■ Instructions for the task:
Print the whole listing exactly.
** BEGIN Dataset content **
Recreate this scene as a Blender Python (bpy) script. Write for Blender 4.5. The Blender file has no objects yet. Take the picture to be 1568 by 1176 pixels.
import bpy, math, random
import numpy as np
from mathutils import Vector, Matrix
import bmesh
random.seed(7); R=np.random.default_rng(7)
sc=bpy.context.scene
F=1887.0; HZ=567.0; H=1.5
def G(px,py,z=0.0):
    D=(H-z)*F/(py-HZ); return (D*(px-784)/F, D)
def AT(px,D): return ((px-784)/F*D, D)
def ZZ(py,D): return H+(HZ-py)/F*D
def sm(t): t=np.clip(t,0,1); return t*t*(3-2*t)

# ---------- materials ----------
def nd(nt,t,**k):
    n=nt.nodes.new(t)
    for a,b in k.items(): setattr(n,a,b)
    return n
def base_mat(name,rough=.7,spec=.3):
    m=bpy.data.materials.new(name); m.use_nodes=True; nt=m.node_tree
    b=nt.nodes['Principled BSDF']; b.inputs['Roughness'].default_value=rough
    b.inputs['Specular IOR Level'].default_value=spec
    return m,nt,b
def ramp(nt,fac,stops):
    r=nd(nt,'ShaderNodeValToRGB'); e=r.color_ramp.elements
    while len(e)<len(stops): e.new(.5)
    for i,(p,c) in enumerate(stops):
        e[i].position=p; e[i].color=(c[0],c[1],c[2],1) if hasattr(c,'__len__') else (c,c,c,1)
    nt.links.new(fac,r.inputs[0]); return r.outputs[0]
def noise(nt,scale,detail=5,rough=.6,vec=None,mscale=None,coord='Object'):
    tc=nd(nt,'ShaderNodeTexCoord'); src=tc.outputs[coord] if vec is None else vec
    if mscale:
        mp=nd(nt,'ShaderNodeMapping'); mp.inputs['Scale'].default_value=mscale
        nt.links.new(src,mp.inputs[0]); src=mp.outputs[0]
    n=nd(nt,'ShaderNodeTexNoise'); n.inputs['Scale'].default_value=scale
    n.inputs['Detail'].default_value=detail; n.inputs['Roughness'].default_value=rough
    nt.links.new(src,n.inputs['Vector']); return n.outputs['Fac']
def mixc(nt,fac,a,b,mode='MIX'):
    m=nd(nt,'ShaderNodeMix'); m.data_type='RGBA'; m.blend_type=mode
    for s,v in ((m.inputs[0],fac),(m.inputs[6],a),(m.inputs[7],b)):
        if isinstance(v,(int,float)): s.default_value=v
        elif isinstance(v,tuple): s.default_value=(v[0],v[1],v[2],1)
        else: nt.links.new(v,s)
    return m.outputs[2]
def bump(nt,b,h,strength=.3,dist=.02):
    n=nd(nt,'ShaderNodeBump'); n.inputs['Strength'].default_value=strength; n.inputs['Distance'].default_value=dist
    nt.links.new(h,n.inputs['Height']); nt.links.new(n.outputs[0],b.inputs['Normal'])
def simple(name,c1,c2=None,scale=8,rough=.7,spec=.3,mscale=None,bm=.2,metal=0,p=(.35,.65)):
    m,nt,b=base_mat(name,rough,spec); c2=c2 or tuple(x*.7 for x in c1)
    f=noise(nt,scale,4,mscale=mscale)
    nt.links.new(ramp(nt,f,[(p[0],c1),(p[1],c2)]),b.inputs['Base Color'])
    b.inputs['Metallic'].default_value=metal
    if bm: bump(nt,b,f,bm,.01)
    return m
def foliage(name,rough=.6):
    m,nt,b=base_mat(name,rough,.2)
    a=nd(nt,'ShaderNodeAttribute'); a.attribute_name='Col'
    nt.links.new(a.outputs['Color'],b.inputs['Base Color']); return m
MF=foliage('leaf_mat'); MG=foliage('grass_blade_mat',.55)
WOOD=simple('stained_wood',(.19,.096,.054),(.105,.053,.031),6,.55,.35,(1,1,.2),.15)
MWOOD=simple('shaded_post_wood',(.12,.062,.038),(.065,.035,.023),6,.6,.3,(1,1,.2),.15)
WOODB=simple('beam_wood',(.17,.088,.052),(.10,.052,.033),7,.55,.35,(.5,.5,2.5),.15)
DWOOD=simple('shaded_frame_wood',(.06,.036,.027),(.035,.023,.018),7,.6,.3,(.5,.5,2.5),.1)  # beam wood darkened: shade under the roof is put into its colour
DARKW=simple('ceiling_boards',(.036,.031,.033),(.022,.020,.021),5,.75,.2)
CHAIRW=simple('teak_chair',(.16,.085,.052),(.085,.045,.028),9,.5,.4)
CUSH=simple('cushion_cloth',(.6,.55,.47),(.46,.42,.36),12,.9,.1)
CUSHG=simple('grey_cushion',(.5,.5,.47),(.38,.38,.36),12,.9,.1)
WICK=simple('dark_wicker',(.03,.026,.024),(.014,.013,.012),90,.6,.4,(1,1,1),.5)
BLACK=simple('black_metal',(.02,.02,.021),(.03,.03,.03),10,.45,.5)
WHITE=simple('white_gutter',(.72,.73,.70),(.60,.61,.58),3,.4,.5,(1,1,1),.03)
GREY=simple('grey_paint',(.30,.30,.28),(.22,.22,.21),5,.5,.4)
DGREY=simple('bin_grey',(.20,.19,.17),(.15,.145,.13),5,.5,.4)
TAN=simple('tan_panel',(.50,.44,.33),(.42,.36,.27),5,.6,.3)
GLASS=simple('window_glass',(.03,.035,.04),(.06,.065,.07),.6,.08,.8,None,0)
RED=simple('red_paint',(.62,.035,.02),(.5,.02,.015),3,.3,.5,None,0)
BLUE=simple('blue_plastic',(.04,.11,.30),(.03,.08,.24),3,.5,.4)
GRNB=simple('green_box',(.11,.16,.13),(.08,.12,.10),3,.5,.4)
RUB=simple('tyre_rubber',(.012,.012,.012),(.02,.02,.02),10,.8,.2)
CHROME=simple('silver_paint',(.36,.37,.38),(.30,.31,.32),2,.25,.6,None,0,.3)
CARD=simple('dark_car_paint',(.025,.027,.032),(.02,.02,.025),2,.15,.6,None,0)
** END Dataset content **
■ Finished task:
Recreate this scene as a Blender Python (bpy) script. Write for Blender 4.5. The Blender file has no objects yet. Take the picture to be 1568 by 1176 pixels.
import bpy, math, random
import numpy as np
from mathutils import Vector, Matrix
import bmesh
random.seed(7); R=np.random.default_rng(7)
sc=bpy.context.scene
F=1887.0; HZ=567.0; H=1.5
def G(px,py,z=0.0):
    D=(H-z)*F/(py-HZ); return (D*(px-784)/F, D)
def AT(px,D): return ((px-784)/F*D, D)
def ZZ(py,D): return H+(HZ-py)/F*D
def sm(t): t=np.clip(t,0,1); return t*t*(3-2*t)

# ---------- materials ----------
def nd(nt,t,**k):
    n=nt.nodes.new(t)
    for a,b in k.items(): setattr(n,a,b)
    return n
def base_mat(name,rough=.7,spec=.3):
    m=bpy.data.materials.new(name); m.use_nodes=True; nt=m.node_tree
    b=nt.nodes['Principled BSDF']; b.inputs['Roughness'].default_value=rough
    b.inputs['Specular IOR Level'].default_value=spec
    return m,nt,b
def ramp(nt,fac,stops):
    r=nd(nt,'ShaderNodeValToRGB'); e=r.color_ramp.elements
    while len(e)<len(stops): e.new(.5)
    for i,(p,c) in enumerate(stops):
        e[i].position=p; e[i].color=(c[0],c[1],c[2],1) if hasattr(c,'__len__') else (c,c,c,1)
    nt.links.new(fac,r.inputs[0]); return r.outputs[0]
def noise(nt,scale,detail=5,rough=.6,vec=None,mscale=None,coord='Object'):
    tc=nd(nt,'ShaderNodeTexCoord'); src=tc.outputs[coord] if vec is None else vec
    if mscale:
        mp=nd(nt,'ShaderNodeMapping'); mp.inputs['Scale'].default_value=mscale
        nt.links.new(src,mp.inputs[0]); src=mp.outputs[0]
    n=nd(nt,'ShaderNodeTexNoise'); n.inputs['Scale'].default_value=scale
    n.inputs['Detail'].default_value=detail; n.inputs['Roughness'].default_value=rough
    nt.links.new(src,n.inputs['Vector']); return n.outputs['Fac']
def mixc(nt,fac,a,b,mode='MIX'):
    m=nd(nt,'ShaderNodeMix'); m.data_type='RGBA'; m.blend_type=mode
    for s,v in ((m.inputs[0],fac),(m.inputs[6],a),(m.inputs[7],b)):
        if isinstance(v,(int,float)): s.default_value=v
        elif isinstance(v,tuple): s.default_value=(v[0],v[1],v[2],1)
        else: nt.links.new(v,s)
    return m.outputs[2]
def bump(nt,b,h,strength=.3,dist=.02):
    n=nd(nt,'ShaderNodeBump'); n.inputs['Strength'].default_value=strength; n.inputs['Distance'].default_value=dist
    nt.links.new(h,n.inputs['Height']); nt.links.new(n.outputs[0],b.inputs['Normal'])
def simple(name,c1,c2=None,scale=8,rough=.7,spec=.3,mscale=None,bm=.2,metal=0,p=(.35,.65)):
    m,nt,b=base_mat(name,rough,spec); c2=c2 or tuple(x*.7 for x in c1)
    f=noise(nt,scale,4,mscale=mscale)
    nt.links.new(ramp(nt,f,[(p[0],c1),(p[1],c2)]),b.inputs['Base Color'])
    b.inputs['Metallic'].default_value=metal
    if bm: bump(nt,b,f,bm,.01)
    return m
def foliage(name,rough=.6):
    m,nt,b=base_mat(name,rough,.2)
    a=nd(nt,'ShaderNodeAttribute'); a.attribute_name='Col'
    nt.links.new(a.outputs['Color'],b.inputs['Base Color']); return m
MF=foliage('leaf_mat'); MG=foliage('grass_blade_mat',.55)
WOOD=simple('stained_wood',(.19,.096,.054),(.105,.053,.031),6,.55,.35,(1,1,.2),.15)
MWOOD=simple('shaded_post_wood',(.12,.062,.038),(.065,.035,.023),6,.6,.3,(1,1,.2),.15)
WOODB=simple('beam_wood',(.17,.088,.052),(.10,.052,.033),7,.55,.35,(.5,.5,2.5),.15)
DWOOD=simple('shaded_frame_wood',(.06,.036,.027),(.035,.023,.018),7,.6,.3,(.5,.5,2.5),.1)  # beam wood darkened: shade under the roof is put into its colour
DARKW=simple('ceiling_boards',(.036,.031,.033),(.022,.020,.021),5,.75,.2)
CHAIRW=simple('teak_chair',(.16,.085,.052),(.085,.045,.028),9,.5,.4)
CUSH=simple('cushion_cloth',(.6,.55,.47),(.46,.42,.36),12,.9,.1)
CUSHG=simple('grey_cushion',(.5,.5,.47),(.38,.38,.36),12,.9,.1)
WICK=simple('dark_wicker',(.03,.026,.024),(.014,.013,.012),90,.6,.4,(1,1,1),.5)
BLACK=simple('black_metal',(.02,.02,.021),(.03,.03,.03),10,.45,.5)
WHITE=simple('white_gutter',(.72,.73,.70),(.60,.61,.58),3,.4,.5,(1,1,1),.03)
GREY=simple('grey_paint',(.30,.30,.28),(.22,.22,.21),5,.5,.4)
DGREY=simple('bin_grey',(.20,.19,.17),(.15,.145,.13),5,.5,.4)
TAN=simple('tan_panel',(.50,.44,.33),(.42,.36,.27),5,.6,.3)
GLASS=simple('window_glass',(.03,.035,.04),(.06,.065,.07),.6,.08,.8,None,0)
RED=simple('red_paint',(.62,.035,.02),(.5,.02,.015),3,.3,.5,None,0)
BLUE=simple('blue_plastic',(.04,.11,.30),(.03,.08,.24),3,.5,.4)
GRNB=simple('green_box',(.11,.16,.13),(.08,.12,.10),3,.5,.4)
RUB=simple('tyre_rubber',(.012,.012,.012),(.02,.02,.02),10,.8,.2)
CHROME=simple('silver_paint',(.36,.37,.38),(.30,.31,.32),2,.25,.6,None,0,.3)
CARD=simple('dark_car_paint',(.025,.027,.032),(.02,.02,.025),2,.15,.6,None,0)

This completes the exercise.